Aim> Search the data for the word "from" and copy every line that contains it.
--
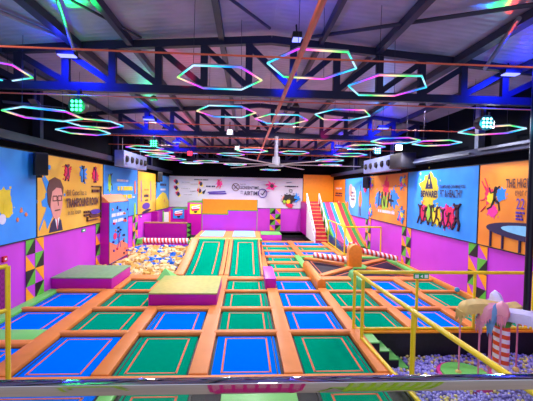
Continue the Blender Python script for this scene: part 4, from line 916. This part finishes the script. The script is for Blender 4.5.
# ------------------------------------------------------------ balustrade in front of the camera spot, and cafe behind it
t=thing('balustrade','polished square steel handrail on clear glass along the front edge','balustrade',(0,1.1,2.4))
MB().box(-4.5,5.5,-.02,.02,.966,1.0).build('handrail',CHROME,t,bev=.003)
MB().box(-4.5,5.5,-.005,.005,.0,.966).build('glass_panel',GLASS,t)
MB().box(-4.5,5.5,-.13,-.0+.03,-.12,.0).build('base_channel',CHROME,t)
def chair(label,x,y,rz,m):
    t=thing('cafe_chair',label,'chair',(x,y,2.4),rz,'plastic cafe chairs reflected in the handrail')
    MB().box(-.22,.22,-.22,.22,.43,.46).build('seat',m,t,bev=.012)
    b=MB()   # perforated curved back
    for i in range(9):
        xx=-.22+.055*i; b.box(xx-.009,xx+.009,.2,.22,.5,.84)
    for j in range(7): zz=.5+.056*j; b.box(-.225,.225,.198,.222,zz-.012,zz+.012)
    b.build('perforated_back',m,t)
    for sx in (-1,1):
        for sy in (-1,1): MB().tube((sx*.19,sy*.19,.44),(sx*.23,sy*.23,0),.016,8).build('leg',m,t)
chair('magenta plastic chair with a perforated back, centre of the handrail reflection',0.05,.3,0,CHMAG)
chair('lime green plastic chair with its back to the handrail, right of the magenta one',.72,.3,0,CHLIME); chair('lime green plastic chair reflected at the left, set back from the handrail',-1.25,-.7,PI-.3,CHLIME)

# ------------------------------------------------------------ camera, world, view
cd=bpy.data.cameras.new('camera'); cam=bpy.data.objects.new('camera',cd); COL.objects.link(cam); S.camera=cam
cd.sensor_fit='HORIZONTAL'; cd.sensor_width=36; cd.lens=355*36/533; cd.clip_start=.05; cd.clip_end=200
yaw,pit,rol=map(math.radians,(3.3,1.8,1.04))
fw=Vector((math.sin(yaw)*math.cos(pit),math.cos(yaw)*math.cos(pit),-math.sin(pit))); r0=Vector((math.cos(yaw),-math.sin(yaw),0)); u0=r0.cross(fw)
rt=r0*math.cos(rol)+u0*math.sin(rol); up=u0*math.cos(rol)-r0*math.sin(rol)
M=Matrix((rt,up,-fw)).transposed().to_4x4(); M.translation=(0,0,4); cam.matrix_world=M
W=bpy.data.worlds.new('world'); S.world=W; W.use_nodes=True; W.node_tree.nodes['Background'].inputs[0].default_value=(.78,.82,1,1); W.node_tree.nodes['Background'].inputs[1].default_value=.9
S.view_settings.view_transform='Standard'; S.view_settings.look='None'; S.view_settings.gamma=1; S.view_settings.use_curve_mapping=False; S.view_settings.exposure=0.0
--
Expected answer>
Continue the Blender Python script for this scene: part 4, from line 916. This part finishes the script. The script is for Blender 4.5.
chair('lime green plastic chair with its back to the handrail, right of the magenta one',.72,.3,0,CHLIME); chair('lime green plastic chair reflected at the left, set back from the handrail',-1.25,-.7,PI-.3,CHLIME)